Vaste débat qui trouve toujours plus ou moins réponse dans les grandes lignes de l’image qu’on donne et, surtout, celle de »qu’est-ce qu’on va penser de moi ? » Et ce rapport inégalitaire Homme-Femme n’est pas qu’une lubie des féministes mzungus comme le rappelle Taslima Soulaimana, directrice régionale aux droits des femmes et à l’égalité entre les femmes et les hommes à Mayotte : « L’Égalité, c’est faire en sorte qu’une femme puisse vivre dignement comme elle l’entend, avec acceptation et en sécurité tout simplement. Les violences conjugales font aussi partie de ce combat. Lorsque j’aborde cette notion d’égalité, tout de suite on lève les yeux au ciel et on me dit mais c’est quoi ce concept venu d’ailleurs ?! À Mayotte, soyons honnête, le regard de l’autre a tellement de force que cela va jouer sur mon comportement de femme. Et oui, cela va influer sur un tas de facteurs d’apparence et de codes que je m’impose. La Femme mahoraise doit pouvoir faire les choses par envie et non par obligations issues d’un tas de mélanges d’ordre traditionnel ou encore religieux mais toujours lorsque ça arrange les hommes au final . En avoir conscience est déjà un grand pas. Il faut prendre le temps de se questionner et d’analyser en profondeur pourquoi réellement je fais telle ou telle chose et ne pas agir par peur ou parce qu’on m’a dit de faire (…) Au début, lorsque l’on m’a parlé de ce projet de livre, je ne comprenais pas bien comment l’approche artistique pouvait nourrir ce combat égalitaire. Aujourd’hui je suis persuadée qu’il faut saisir toutes les options possibles pour élargir les horizons et toutes les pistes sont bonnes à explorer pour oeuvrer pour la cause des femmes. Cette matinée d’échanges est également enrichissante pour actualiser nos axes de travail et nourrir des réflexions. Donc premier pas, on éveille les consciences, second on change les choses ! »

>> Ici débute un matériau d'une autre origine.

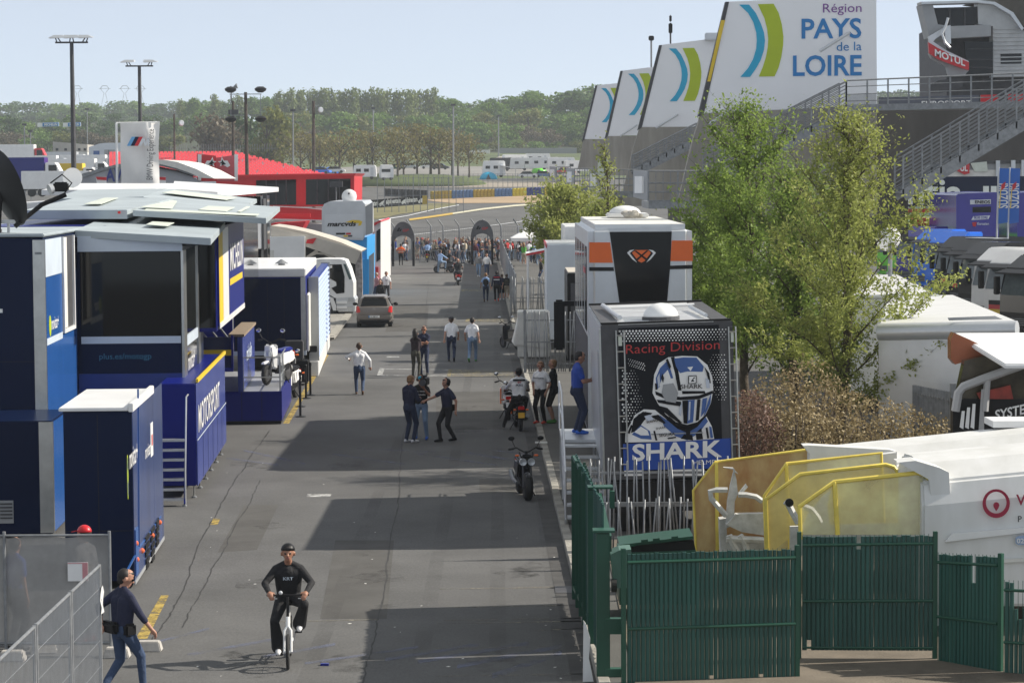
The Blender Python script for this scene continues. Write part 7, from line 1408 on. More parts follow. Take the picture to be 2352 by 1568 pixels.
# ================================================================== SCOOTERS, MOTORCYCLE, BICYCLE
def scooter(name, label, p, rz, col, chunky=False, group=None, plate_m=None, tail=True, front2=False, seat_m=None):
    t = thing(name, label, 'scooter' if name == 'scooter' else 'motorcycle', p, rz, group); r = .285 if chunky else .24; w_ = .19 if chunky else .11     # faces +y
    for y in (.62, -.60):
        wv = MB().torus((0, y, r), (1, 0, 0), r-w_/2*.9, w_/2, 22, 10).build('wheel', M_rubber, t, smooth=2); MB().lathe([(.03, -.05), (r-w_*.8, -.03), (r-w_*.8, .03), (.03, .05)], (0, y, r), (1, 0, 0), 16).build('rim', M_dgrey, wv)
    for s in (-1, 1): MB().tube([(s*.085, .62, r), (s*.08, .48, .72)], .022, 8).build('fork', M_dgrey, t)
    MB().tube([(0, .50, .66), (0, .38, 1.0)], .035, 8).build('steering_column', M_black, t)
    hb = MB().tube([(-.36, .26, 1.04), (-.2, .34, 1.08), (-.06, .38, 1.0), (.06, .38, 1.0), (.2, .34, 1.08), (.36, .26, 1.04)], .016, 8).build('handlebar', M_black, t, smooth=True)
    for s in (-1, 1):
        MB().tube([(s*.25, .31, 1.06), (s*.36, .26, 1.04)], .022, 8).build('grip', M_black, hb); MB().tube([(s*.22, .34, 1.07), (s*.30, .36, 1.24)], .008, 5).build('mirror_stem', M_black, hb); MB().ball((s*.31, .355, 1.28), .07, .02, .05, 10, 6).build('mirror', M_chrome if not chunky else M_black, hb, smooth=2)
    if chunky: 
        MB().tube([(-.14, .35, .98), (-.11, .52, .86), (.11, .52, .86), (.14, .35, .98)], .016, 6).build('crash_bar', M_black, t, smooth=True); MB().box(-.12, .12, .40, .52, .78, .95).build('nacelle', M_black, t, bevel=.03)
    else: MB().hexa([(-.15, .30, .35), (.15, .30, .35), (.13, .50, .40), (-.13, .50, .40)], [(-.18, .30, .95), (.18, .30, .95), (.08, .54, .92), (-.08, .54, .92)]).build('front_shield', col, t, bevel=.03)
    MB().hexa([(-.07, .48, .52), (.07, .48, .52), (.06, .84, .50), (-.06, .84, .50)], [(-.05, .50, .58), (.05, .50, .58), (.04, .80, .555), (-.04, .80, .555)]).build('mudguard', col, t, bevel=.015)
    if front2:
        for s in (-1, 1): hl = MB().lathe([(.01, .0), (.075, .02), (.08, 0), (.08, -.05), (.03, -.09)], (s*.088, .545, .80), (0, 1, 0), 16).build('headlight', M_lens, t, smooth=True)
    else: MB().box(-.09, .09, .50, .57, .66, .8).build('headlight', M_lens, t, bevel=.02)
    MB().hexa([(-.13, -.5, .30), (.13, -.5, .30), (.12, .32, .28), (-.12, .32, .28)], [(-.11, -.45, .5), (.11, -.45, .5), (.12, .30, .36), (-.12, .30, .36)]).build('floorboard', M_black, t, bevel=.02)
    MB().hexa([(-.14, -.82, .50), (.14, -.82, .50), (.15, -.05, .38), (-.15, -.05, .38)], [(-.09, -.86, .74), (.09, -.86, .74), (.13, .0, .72), (-.13, .0, .72)]).build('tail_body', col, t, bevel=.04)
    MB().hexa([(-.12, -.74, .74), (.12, -.74, .74), (.14, .02, .71), (-.14, .02, .71)], [(-.10, -.74, .83), (.10, -.74, .83), (.12, .0, .79), (-.12, .0, .79)]).build('seat', seat_m or M_black, t, bevel=.03)
    MB().tube([(.13, -.15, .28), (.17, -.45, .32), (.18, -.85, .45)], [.03, .05, .055], 8).build('exhaust', M_galv, t, smooth=True)
    MB().box(-.07, .1, -.45, .0, .22, .42).build('engine', M_dgrey, t, bevel=.03)
    if tail: MB().box(-.09, .09, -.90, -.86, .62, .72).build('tail_light', M_tail, t, bevel=.01)
    MB().hexa([(-.07, -.92, .36), (.07, -.92, .36), (.06, -.78, .40), (-.06, -.78, .40)], [(-.08, -.90, .60), (.08, -.90, .60), (.07, -.84, .60), (-.07, -.84, .60)]).build('rear_mudguard', M_black, t)
    MB().hexa([(-.09, -.945, .40), (.09, -.945, .40), (.09, -.935, .40), (-.09, -.935, .40)], [(-.09, -.925, .55), (.09, -.925, .55), (.09, -.915, .55), (-.09, -.915, .55)]).build('number_plate', plate_m or M_white, t)
    for s in (-1, 1): MB().ball((s*.2, .46, .93) if chunky else (s*.17, -.84, .62), .05, .03, .025, 8, 5).build('indicator', M_orange, t)
    MB().tube([(-.1, -.1, .25), (-.25, -.15, 0)], .014, 6).build('stand', M_black, t)
    return t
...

C’est donc un petit pas pour Mlézi et un grand pas pour la Femme mahoraise (ou l’inverse) qu’amorce cet ouvrage que nous avons parcouru avec vif intérêt découvrant bien des traits de visage et des regards parlants plus que des mots pourraient le faire. Toute étape de saine évolution est à soutenir, alors souhaitons que notre dynamique 101ème département français poursuive, malgré les nombreux enjeux et défis, cette voie aussi de sa propre émancipation qui passe par celle de ses femmes, filles et mères. Ainsi le disait Simone de Beauvoir : « Se vouloir libre, c’est aussi vouloir les autres libres… ».